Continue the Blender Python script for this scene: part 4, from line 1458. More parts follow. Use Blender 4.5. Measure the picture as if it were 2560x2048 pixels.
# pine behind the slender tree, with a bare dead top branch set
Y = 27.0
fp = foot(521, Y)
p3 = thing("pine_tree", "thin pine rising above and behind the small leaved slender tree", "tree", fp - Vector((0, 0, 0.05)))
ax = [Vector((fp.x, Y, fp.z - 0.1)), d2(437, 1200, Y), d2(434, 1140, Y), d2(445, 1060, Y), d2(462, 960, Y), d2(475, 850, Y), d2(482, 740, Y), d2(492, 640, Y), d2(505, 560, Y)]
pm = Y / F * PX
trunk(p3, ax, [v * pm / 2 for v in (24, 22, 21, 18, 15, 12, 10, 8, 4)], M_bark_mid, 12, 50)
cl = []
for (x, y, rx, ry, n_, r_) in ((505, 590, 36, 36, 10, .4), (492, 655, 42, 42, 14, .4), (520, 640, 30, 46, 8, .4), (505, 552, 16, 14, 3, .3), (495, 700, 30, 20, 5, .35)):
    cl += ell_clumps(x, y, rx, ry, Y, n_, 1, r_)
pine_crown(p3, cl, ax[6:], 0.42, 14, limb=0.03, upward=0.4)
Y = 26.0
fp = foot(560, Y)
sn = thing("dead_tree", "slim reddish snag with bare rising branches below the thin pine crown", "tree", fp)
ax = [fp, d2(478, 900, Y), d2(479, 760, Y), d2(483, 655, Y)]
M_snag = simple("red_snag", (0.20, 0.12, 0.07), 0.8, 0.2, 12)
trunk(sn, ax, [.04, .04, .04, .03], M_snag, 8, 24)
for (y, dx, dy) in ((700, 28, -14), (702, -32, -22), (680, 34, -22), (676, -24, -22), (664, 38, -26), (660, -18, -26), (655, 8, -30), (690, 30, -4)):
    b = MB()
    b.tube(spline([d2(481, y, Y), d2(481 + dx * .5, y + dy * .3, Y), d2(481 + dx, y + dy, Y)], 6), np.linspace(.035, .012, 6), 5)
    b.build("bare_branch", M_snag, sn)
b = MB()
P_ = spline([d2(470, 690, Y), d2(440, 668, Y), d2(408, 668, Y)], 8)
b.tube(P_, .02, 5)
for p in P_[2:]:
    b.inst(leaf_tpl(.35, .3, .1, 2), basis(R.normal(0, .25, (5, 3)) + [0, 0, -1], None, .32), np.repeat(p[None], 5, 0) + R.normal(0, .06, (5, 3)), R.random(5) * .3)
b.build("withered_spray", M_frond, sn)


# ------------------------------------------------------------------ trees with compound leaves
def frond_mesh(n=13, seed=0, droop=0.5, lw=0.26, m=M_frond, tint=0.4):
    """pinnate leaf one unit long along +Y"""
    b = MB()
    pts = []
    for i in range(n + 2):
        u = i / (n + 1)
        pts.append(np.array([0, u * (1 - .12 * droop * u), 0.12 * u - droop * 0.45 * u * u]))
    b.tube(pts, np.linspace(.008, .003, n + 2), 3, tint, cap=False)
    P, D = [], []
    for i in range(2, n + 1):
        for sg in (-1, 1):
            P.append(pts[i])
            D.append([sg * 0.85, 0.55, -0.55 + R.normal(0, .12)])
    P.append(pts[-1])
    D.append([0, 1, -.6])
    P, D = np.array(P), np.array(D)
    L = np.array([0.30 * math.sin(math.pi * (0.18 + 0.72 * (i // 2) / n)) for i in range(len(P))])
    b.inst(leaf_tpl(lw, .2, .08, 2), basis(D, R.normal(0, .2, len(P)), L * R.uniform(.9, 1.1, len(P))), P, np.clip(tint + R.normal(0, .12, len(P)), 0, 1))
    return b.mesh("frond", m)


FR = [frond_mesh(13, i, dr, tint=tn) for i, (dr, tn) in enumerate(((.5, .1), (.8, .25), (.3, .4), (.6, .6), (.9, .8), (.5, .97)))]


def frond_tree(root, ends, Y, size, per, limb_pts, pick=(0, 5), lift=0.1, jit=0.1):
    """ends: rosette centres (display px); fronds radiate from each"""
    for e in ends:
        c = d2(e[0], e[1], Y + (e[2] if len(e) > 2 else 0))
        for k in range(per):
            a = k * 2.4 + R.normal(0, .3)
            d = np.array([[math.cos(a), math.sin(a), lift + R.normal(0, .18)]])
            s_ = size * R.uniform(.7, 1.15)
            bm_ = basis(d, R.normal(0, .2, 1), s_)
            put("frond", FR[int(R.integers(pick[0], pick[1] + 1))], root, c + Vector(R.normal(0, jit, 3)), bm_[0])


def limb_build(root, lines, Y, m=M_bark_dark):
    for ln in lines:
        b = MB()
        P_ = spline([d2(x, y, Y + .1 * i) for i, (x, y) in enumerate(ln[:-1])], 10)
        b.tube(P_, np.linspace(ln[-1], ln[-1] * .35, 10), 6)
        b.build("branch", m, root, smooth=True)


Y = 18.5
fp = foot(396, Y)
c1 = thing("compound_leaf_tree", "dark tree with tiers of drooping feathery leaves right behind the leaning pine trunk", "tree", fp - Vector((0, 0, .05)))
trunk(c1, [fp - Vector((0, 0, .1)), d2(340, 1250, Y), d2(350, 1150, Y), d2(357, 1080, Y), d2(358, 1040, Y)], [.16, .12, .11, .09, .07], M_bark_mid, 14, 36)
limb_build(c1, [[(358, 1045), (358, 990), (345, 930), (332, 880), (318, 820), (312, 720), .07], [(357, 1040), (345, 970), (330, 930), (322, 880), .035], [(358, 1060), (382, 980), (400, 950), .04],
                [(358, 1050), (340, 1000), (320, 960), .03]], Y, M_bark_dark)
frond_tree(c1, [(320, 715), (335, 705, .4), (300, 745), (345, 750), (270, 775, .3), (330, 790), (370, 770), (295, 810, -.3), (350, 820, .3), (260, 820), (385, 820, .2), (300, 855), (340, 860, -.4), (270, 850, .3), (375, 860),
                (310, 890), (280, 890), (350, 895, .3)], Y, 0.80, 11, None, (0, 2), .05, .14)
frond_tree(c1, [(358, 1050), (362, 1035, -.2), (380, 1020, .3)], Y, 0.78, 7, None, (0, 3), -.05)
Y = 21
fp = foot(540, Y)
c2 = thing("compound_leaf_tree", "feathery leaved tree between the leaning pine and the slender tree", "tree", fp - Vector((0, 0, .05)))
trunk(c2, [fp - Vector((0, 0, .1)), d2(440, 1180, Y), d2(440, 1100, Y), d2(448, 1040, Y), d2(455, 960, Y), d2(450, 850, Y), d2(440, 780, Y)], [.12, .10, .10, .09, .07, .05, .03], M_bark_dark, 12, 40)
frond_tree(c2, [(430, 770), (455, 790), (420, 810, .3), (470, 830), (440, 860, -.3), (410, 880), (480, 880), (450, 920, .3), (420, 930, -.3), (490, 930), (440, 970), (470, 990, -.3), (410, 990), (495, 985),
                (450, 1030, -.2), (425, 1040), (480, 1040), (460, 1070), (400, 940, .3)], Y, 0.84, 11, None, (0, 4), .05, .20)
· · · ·
» YOUR INSTRUCTIONS:
Write out each line of the data above again, exactly as given.

» FULL ANSWER:
Continue the Blender Python script for this scene: part 4, from line 1458. More parts follow. Use Blender 4.5. Measure the picture as if it were 2560x2048 pixels.
# pine behind the slender tree, with a bare dead top branch set
Y = 27.0
fp = foot(521, Y)
p3 = thing("pine_tree", "thin pine rising above and behind the small leaved slender tree", "tree", fp - Vector((0, 0, 0.05)))
ax = [Vector((fp.x, Y, fp.z - 0.1)), d2(437, 1200, Y), d2(434, 1140, Y), d2(445, 1060, Y), d2(462, 960, Y), d2(475, 850, Y), d2(482, 740, Y), d2(492, 640, Y), d2(505, 560, Y)]
pm = Y / F * PX
trunk(p3, ax, [v * pm / 2 for v in (24, 22, 21, 18, 15, 12, 10, 8, 4)], M_bark_mid, 12, 50)
cl = []
for (x, y, rx, ry, n_, r_) in ((505, 590, 36, 36, 10, .4), (492, 655, 42, 42, 14, .4), (520, 640, 30, 46, 8, .4), (505, 552, 16, 14, 3, .3), (495, 700, 30, 20, 5, .35)):
    cl += ell_clumps(x, y, rx, ry, Y, n_, 1, r_)
pine_crown(p3, cl, ax[6:], 0.42, 14, limb=0.03, upward=0.4)
Y = 26.0
fp = foot(560, Y)
sn = thing("dead_tree", "slim reddish snag with bare rising branches below the thin pine crown", "tree", fp)
ax = [fp, d2(478, 900, Y), d2(479, 760, Y), d2(483, 655, Y)]
M_snag = simple("red_snag", (0.20, 0.12, 0.07), 0.8, 0.2, 12)
trunk(sn, ax, [.04, .04, .04, .03], M_snag, 8, 24)
for (y, dx, dy) in ((700, 28, -14), (702, -32, -22), (680, 34, -22), (676, -24, -22), (664, 38, -26), (660, -18, -26), (655, 8, -30), (690, 30, -4)):
    b = MB()
    b.tube(spline([d2(481, y, Y), d2(481 + dx * .5, y + dy * .3, Y), d2(481 + dx, y + dy, Y)], 6), np.linspace(.035, .012, 6), 5)
    b.build("bare_branch", M_snag, sn)
b = MB()
P_ = spline([d2(470, 690, Y), d2(440, 668, Y), d2(408, 668, Y)], 8)
b.tube(P_, .02, 5)
for p in P_[2:]:
    b.inst(leaf_tpl(.35, .3, .1, 2), basis(R.normal(0, .25, (5, 3)) + [0, 0, -1], None, .32), np.repeat(p[None], 5, 0) + R.normal(0, .06, (5, 3)), R.random(5) * .3)
b.build("withered_spray", M_frond, sn)


# ------------------------------------------------------------------ trees with compound leaves
def frond_mesh(n=13, seed=0, droop=0.5, lw=0.26, m=M_frond, tint=0.4):
    """pinnate leaf one unit long along +Y"""
    b = MB()
    pts = []
    for i in range(n + 2):
        u = i / (n + 1)
        pts.append(np.array([0, u * (1 - .12 * droop * u), 0.12 * u - droop * 0.45 * u * u]))
    b.tube(pts, np.linspace(.008, .003, n + 2), 3, tint, cap=False)
    P, D = [], []
    for i in range(2, n + 1):
        for sg in (-1, 1):
            P.append(pts[i])
            D.append([sg * 0.85, 0.55, -0.55 + R.normal(0, .12)])
    P.append(pts[-1])
    D.append([0, 1, -.6])
    P, D = np.array(P), np.array(D)
    L = np.array([0.30 * math.sin(math.pi * (0.18 + 0.72 * (i // 2) / n)) for i in range(len(P))])
    b.inst(leaf_tpl(lw, .2, .08, 2), basis(D, R.normal(0, .2, len(P)), L * R.uniform(.9, 1.1, len(P))), P, np.clip(tint + R.normal(0, .12, len(P)), 0, 1))
    return b.mesh("frond", m)


FR = [frond_mesh(13, i, dr, tint=tn) for i, (dr, tn) in enumerate(((.5, .1), (.8, .25), (.3, .4), (.6, .6), (.9, .8), (.5, .97)))]


def frond_tree(root, ends, Y, size, per, limb_pts, pick=(0, 5), lift=0.1, jit=0.1):
    """ends: rosette centres (display px); fronds radiate from each"""
    for e in ends:
        c = d2(e[0], e[1], Y + (e[2] if len(e) > 2 else 0))
        for k in range(per):
            a = k * 2.4 + R.normal(0, .3)
            d = np.array([[math.cos(a), math.sin(a), lift + R.normal(0, .18)]])
            s_ = size * R.uniform(.7, 1.15)
            bm_ = basis(d, R.normal(0, .2, 1), s_)
            put("frond", FR[int(R.integers(pick[0], pick[1] + 1))], root, c + Vector(R.normal(0, jit, 3)), bm_[0])


def limb_build(root, lines, Y, m=M_bark_dark):
    for ln in lines:
        b = MB()
        P_ = spline([d2(x, y, Y + .1 * i) for i, (x, y) in enumerate(ln[:-1])], 10)
        b.tube(P_, np.linspace(ln[-1], ln[-1] * .35, 10), 6)
        b.build("branch", m, root, smooth=True)


Y = 18.5
fp = foot(396, Y)
c1 = thing("compound_leaf_tree", "dark tree with tiers of drooping feathery leaves right behind the leaning pine trunk", "tree", fp - Vector((0, 0, .05)))
trunk(c1, [fp - Vector((0, 0, .1)), d2(340, 1250, Y), d2(350, 1150, Y), d2(357, 1080, Y), d2(358, 1040, Y)], [.16, .12, .11, .09, .07], M_bark_mid, 14, 36)
limb_build(c1, [[(358, 1045), (358, 990), (345, 930), (332, 880), (318, 820), (312, 720), .07], [(357, 1040), (345, 970), (330, 930), (322, 880), .035], [(358, 1060), (382, 980), (400, 950), .04],
                [(358, 1050), (340, 1000), (320, 960), .03]], Y, M_bark_dark)
frond_tree(c1, [(320, 715), (335, 705, .4), (300, 745), (345, 750), (270, 775, .3), (330, 790), (370, 770), (295, 810, -.3), (350, 820, .3), (260, 820), (385, 820, .2), (300, 855), (340, 860, -.4), (270, 850, .3), (375, 860),
                (310, 890), (280, 890), (350, 895, .3)], Y, 0.80, 11, None, (0, 2), .05, .14)
frond_tree(c1, [(358, 1050), (362, 1035, -.2), (380, 1020, .3)], Y, 0.78, 7, None, (0, 3), -.05)
Y = 21
fp = foot(540, Y)
c2 = thing("compound_leaf_tree", "feathery leaved tree between the leaning pine and the slender tree", "tree", fp - Vector((0, 0, .05)))
trunk(c2, [fp - Vector((0, 0, .1)), d2(440, 1180, Y), d2(440, 1100, Y), d2(448, 1040, Y), d2(455, 960, Y), d2(450, 850, Y), d2(440, 780, Y)], [.12, .10, .10, .09, .07, .05, .03], M_bark_dark, 12, 40)
frond_tree(c2, [(430, 770), (455, 790), (420, 810, .3), (470, 830), (440, 860, -.3), (410, 880), (480, 880), (450, 920, .3), (420, 930, -.3), (490, 930), (440, 970), (470, 990, -.3), (410, 990), (495, 985),
                (450, 1030, -.2), (425, 1040), (480, 1040), (460, 1070), (400, 940, .3)], Y, 0.84, 11, None, (0, 4), .05, .20)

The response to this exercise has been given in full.